On Nov 27, 2003, at 9:08 AM, Terri Oda wrote:


On Tue, Nov 25, 2003 at 11:07:39AM -0800, Chuq Von Rospach wrote:
Fails ADA and accessibility requirements badly. I'd argue against any
solution that fails such basic needs without any real way to fix it.

What about reverse turing tests that aren't graphics-based?

if it can be made accessible, I have no problem with it. But I think it's solving the wrong problem, because the data is still accessible to a motivated person. you're not fixing the issue, simply raising the bar and hoping they give up. It won't stop the spammer who hires a dozen temps to surf web sites and authenticate their bots through, right?


So the REAL answer, IMHO, is to not make that information available. Cloak it programattically. If you want to have an authenticated mode for subscribers to keep it uncloaked, that's fine by me. But the public archives should simply recognize significant pieces of information and elide them from the output. That way, no matter what a spammer or other nasty person does, they can't get the information. It's not there.

my definition of significant pieces of information: email addresses, phone numbers, social security nubmers (and if there are global equivalents to this US number, those, too). Simply replace them in the text with [[email address omitted]] as you deliver the archive. Then you stop playing this arms war with spambots completely, by removing the target they're after. No need to, two years from now, rip out the work you did and come up with a new temporary fix because spammers got around to implementing new OCR techniques.

Remember challenge/response? When everyone thought it was the solution to all of our problems?

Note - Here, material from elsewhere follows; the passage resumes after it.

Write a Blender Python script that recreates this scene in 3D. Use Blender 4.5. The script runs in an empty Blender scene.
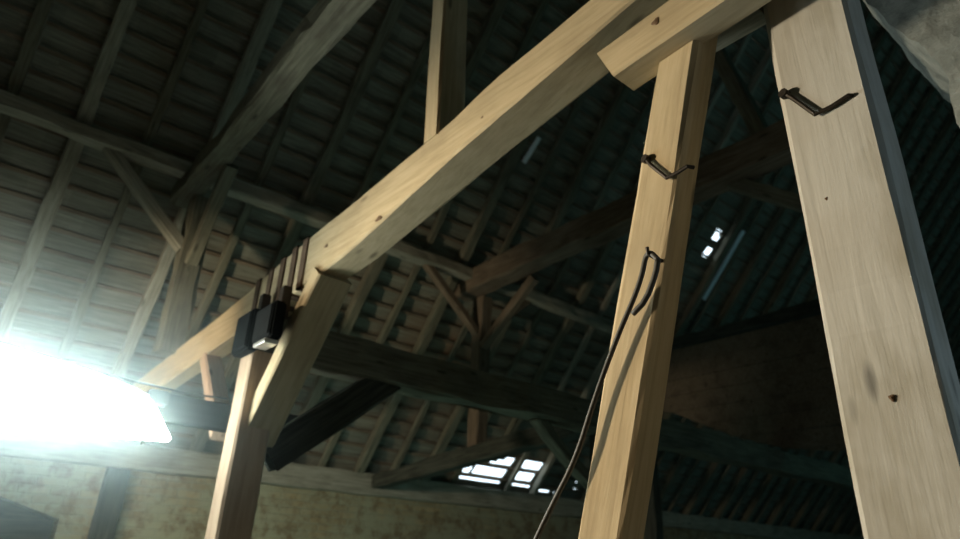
import bpy, bmesh, math, random
from mathutils import Vector, Matrix, noise
random.seed(7)
S = bpy.context.scene
COL = S.collection

# ------------------------------------------------------------ helpers
def tag(o, label=None, cat=None, group=None, kind=None):
    if label: o['label'] = label
    if cat: o['category'] = cat
    if group: o['group'] = group
    if kind: o['kind'] = kind
    return o

def link(name, bm, mat, parent=None, mw=None, smooth=False):
    me = bpy.data.meshes.new(name)
    bmesh.ops.recalc_face_normals(bm, faces=bm.faces[:])
    bm.to_mesh(me); bm.free()
    for m in (mat if isinstance(mat, (list, tuple)) else [mat]): me.materials.append(m)
    if smooth:
        for p in me.polygons: p.use_smooth = True
    o = bpy.data.objects.new(name, me)
    COL.objects.link(o)
    if mw is not None: o.matrix_world = mw
    if parent is not None: o.parent = parent
    return o

def frame(p0, p1, up=(0, 0, 1)):
    x = (Vector(p1) - Vector(p0)).normalized()
    u = Vector(up)
    if abs(x.dot(u)) > .995: u = Vector((0, 1, 0))
    y = u.cross(x).normalized(); z = x.cross(y)
    m = Matrix((x, y, z)).transposed().to_4x4(); m.translation = Vector(p0)
    return m

def loft_bm(secs, bev=.012, wob=.004, seed=0):
    """secs: (x, y0, y1, z0, z1) rectangular sections along local x"""
    bm = bmesh.new(); rings = []
    for i, (x, y0, y1, z0, z1) in enumerate(secs):
        b = min(bev, (y1-y0)*.3, (z1-z0)*.3)
        pts = [(y0+b, z0), (y1-b, z0), (y1, z0+b), (y1, z1-b), (y1-b, z1), (y0+b, z1), (y0, z1-b), (y0, z0+b)]
        r = []
        for k, (a, c) in enumerate(pts):
            n = noise.noise(Vector((x*1.7, seed*3.1+k//2*5.3, 1.3)))*wob*1.6 + noise.noise(Vector((x*9, seed+k*2.2, 7)))*wob*.6
            m = noise.noise(Vector((x*1.9, seed*2.7+k//2*3.3, 9.3)))*wob*1.6
            r.append(bm.verts.new((x, a+n, c+m)))
        rings.append(r)
    for a, b in zip(rings, rings[1:]):
        for k in range(8): bm.faces.new((a[k], a[(k+1) % 8], b[(k+1) % 8], b[k]))
    bm.faces.new(rings[0][::-1]); bm.faces.new(rings[-1])
    return bm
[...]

Took the spammers under six weeks to crack it once they decided to try. (answer: send spam as being "From:" you, "To:" you. Most C/R systems have the user's email address whitelisted. end of story.

Better is to simply teach the archives not to distribute sensitive
information at all. And a lot easier to implement, actually.

So, is anyone working on this *within* pipermail?

that would be the answer, or throw it out (I'm not a huge fan of pipermail; it's only advantage to mailman is it's written in Python) and do something else. Or leave pipermail alone, and write a CGI that all archives exit through that does the filtering, which is IMHO, how you ought to do it. That way, you can authenticate via that CGI to a level of access, change the filtering on the fly, and leave the archives unedited (as I think they ought to be).